If it’s possible for the AAA four-diamond English Grill, what was already excellent might have just gotten better. The time-capsule dining room is an iconic place to enjoy a fine meal, but doing so as part of the Chef’s Table takes it to another level, adding a modern twist to the proceedings.

“Our motto is, ‘What’s old is new,’” Bettis said in a prepared statement. “Chef Welenken and I want to bring English Grill guests back in time for a luxurious dining experience while utilizing current ingredients and technique.”

The first course was an eggplant cannelloni with goat cheese risotto. Served atop grilled stalks of both green ad white asparagus, it was topped with delicious macerated grape-tomato chutney and drizzled with balsamic reduction. It represented the perfect way to whet the appetite for what was to come.

Next was the tableside Caesar salad, so called because it is literally prepared before your eyes. The aromas further entice as you watch and wait, right down to Ritchie hand-separating eggs. The view one gets of the variety of ingredients at play in the salad helps prepare the palate for a Caesar with more depth than I believe I’ve ever tasted, even if it doesn’t look like anything more than just another salad.
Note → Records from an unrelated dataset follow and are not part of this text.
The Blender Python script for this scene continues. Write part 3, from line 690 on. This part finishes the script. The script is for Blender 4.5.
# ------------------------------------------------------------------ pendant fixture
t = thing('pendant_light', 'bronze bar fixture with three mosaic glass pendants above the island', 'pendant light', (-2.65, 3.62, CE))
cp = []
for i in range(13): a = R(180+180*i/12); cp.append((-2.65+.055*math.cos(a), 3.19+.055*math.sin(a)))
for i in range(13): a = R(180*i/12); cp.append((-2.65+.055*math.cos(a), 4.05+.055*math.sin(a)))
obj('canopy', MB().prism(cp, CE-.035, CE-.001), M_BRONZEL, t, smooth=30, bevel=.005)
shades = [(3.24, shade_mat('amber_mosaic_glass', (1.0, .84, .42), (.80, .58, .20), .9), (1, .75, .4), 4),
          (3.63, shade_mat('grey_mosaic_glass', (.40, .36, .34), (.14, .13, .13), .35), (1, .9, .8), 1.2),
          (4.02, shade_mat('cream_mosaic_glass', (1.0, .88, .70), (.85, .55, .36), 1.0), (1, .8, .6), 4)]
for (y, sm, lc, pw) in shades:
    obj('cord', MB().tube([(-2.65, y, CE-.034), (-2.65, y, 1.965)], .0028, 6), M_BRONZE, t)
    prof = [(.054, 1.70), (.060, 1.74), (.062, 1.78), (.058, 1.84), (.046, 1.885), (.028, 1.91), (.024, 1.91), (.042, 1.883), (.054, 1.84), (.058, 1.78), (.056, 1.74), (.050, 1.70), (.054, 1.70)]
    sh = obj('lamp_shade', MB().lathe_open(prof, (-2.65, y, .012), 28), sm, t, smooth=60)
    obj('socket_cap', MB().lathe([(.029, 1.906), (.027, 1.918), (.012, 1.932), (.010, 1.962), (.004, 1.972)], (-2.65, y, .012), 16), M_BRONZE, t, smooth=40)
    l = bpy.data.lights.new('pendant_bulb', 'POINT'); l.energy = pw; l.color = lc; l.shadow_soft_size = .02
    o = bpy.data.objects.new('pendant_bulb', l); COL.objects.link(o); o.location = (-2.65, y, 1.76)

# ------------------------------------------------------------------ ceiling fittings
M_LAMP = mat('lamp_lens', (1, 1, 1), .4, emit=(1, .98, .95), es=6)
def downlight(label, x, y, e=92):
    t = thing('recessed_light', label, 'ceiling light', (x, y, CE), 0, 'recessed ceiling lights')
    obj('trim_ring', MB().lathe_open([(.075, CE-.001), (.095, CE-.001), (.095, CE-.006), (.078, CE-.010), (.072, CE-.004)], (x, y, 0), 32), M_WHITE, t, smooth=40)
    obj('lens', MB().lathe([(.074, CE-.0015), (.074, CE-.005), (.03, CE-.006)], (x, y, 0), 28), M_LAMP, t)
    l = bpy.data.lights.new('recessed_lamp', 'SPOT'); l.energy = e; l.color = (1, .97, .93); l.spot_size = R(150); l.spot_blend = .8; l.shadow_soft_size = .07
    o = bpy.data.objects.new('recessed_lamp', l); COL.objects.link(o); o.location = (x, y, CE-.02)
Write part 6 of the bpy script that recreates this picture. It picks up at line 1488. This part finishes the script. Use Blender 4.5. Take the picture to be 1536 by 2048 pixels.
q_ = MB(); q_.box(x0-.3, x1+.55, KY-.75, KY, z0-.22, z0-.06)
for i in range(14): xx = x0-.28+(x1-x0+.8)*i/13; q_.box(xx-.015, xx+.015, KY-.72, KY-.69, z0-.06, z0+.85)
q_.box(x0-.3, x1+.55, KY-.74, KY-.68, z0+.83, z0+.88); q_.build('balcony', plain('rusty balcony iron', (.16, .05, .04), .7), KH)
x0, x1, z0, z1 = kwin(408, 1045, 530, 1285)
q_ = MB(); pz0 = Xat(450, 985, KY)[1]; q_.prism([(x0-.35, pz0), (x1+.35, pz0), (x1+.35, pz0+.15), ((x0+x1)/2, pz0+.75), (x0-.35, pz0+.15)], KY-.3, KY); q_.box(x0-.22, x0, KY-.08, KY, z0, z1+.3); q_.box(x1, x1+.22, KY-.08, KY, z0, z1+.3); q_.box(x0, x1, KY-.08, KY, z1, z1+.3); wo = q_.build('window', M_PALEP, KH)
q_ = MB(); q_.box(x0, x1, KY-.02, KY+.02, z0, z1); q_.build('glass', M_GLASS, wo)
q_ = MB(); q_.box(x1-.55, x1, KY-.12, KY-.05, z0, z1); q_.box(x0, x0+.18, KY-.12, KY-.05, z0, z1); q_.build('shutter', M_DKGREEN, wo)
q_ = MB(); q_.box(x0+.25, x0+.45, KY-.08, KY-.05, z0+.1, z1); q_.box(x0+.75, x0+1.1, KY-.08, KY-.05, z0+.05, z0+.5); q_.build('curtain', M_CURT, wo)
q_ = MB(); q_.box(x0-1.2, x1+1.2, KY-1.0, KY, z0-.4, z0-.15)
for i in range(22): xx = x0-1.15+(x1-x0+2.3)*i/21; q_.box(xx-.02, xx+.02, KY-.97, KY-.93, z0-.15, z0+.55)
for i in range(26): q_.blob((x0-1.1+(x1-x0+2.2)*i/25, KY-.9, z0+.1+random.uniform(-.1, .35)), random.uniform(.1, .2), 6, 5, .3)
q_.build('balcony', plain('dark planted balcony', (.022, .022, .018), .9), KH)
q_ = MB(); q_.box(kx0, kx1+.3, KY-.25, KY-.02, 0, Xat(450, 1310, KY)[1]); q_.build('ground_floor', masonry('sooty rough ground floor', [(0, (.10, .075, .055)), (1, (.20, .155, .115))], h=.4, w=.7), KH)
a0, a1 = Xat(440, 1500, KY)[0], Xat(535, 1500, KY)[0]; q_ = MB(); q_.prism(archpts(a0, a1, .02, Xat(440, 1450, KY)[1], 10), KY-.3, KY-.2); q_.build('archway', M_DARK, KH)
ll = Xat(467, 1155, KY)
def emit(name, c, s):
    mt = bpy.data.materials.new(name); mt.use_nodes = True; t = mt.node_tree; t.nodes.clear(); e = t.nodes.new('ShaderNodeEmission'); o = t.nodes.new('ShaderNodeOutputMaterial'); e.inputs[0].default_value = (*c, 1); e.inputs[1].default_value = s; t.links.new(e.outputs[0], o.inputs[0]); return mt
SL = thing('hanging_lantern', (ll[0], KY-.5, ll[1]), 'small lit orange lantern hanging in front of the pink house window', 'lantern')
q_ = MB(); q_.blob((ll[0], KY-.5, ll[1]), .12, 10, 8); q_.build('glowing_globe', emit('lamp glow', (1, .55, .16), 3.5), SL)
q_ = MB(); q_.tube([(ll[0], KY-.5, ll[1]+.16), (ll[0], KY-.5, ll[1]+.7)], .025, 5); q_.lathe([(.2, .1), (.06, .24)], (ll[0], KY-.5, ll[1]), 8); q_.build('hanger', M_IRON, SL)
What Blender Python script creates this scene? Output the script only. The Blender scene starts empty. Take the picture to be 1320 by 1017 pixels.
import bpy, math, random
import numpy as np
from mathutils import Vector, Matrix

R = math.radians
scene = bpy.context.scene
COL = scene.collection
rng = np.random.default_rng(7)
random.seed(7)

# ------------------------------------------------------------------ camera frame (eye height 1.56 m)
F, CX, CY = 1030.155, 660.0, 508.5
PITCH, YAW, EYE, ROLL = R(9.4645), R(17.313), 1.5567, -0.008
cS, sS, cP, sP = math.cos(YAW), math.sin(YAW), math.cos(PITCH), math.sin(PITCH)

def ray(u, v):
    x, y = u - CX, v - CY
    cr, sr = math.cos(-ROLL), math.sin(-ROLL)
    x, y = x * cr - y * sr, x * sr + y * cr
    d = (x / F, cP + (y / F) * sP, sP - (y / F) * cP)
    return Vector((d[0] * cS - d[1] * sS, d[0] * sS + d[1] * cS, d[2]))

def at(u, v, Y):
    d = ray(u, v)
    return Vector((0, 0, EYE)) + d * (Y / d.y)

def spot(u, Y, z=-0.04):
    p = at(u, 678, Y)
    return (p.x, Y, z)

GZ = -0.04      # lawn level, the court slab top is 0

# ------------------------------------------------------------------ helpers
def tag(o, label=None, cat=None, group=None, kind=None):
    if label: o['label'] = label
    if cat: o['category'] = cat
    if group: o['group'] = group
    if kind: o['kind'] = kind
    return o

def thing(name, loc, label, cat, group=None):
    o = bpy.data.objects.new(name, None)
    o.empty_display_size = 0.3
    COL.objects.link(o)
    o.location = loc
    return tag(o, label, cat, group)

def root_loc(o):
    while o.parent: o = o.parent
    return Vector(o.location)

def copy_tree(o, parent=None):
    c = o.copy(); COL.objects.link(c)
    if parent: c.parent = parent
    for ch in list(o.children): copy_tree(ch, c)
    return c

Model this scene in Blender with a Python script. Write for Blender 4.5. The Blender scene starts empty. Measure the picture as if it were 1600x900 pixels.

English Grill manager Troy Ritchie.

English Grill manager Troy Ritchie | Photo by Kevin Gibson

Of course, the tableside experience also included the fact we could glance over and watch Welenken and his team hard at work preparing our next course just 15 or so feet away.

The next course was the winner of the night: roasted sea bass served on spring pea cream with spiced carrot broth and pomegranate-port reduction. Ritchie noted that in tastings while developing the new menu, it was “a staff favorite” — it’s easy to understand why.

The mild and meaty fish, which can have something of a buttery flavor, is wonderful on its own, but the pea cream brought out a sweetness in the dish, while the carrot broth added an unusual spice to the mix. As a lover of all things seafood, it truly was a treat.

“We think it’s going to be a big hit on the menu,” Welenken told us. I agree.

But he noted that our next course was probably a close second, and once again I had to agree. A cocoa-crusted pork chop with a unique bourbon-blueberry coffee sauce, served atop apple butter, it was both hearty and light.

The pork had just enough bark, while the light meat was tender enough almost to be cut just with a fork. The blueberry sauce was superb. It was served with accoutrements of delicious grilled asparagus, grilled German potato salad and Brussels sprouts, all of which impressed (although I am no fan of Brussels sprouts in general). Honestly, if I had any complaint about the meal, it would be that I found the apple butter to be a bit too forward. But that’s a small complaint.

Citrus coconut baked Alaska and roasted cherry verrine with dark chocolate mousse.

Citrus coconut baked Alaska and roasted cherry verrine with dark chocolate mousse. | Photo by Kevin Gibson

For dessert, we were treated to sample sizes of citrus coconut baked Alaska and a decadent roasted cherry verrine with dark chocolate mousse, along with chemex coffee brewed on the table, a nice finishing touch.

Other new menu items include a prime-cut Wagyu beef filet with charred tomato espagnole and crunchy mushrooms; Moroccan-spiced lamb loin with mint pesto and white bean hummus, and seared Verlasso salmon with cherry-fennel slaw and blood orange butter.

If you can reserve a Chef’s Table experience at the English Grill, do so. It’s quite a treat, and there are two versions: the seven-course Classic Chef’s Table ($150 per person), and the Theater Chef’s Table, which places diners on the “working side” of the kitchen, just feet from the chef as he works.

The English Grill is located on the second floor of the Brown Hotel, at 335 W. Broadway, and is open 6-9 p.m. Monday through Thursday, and 5-10 p.m. on Friday and Saturday.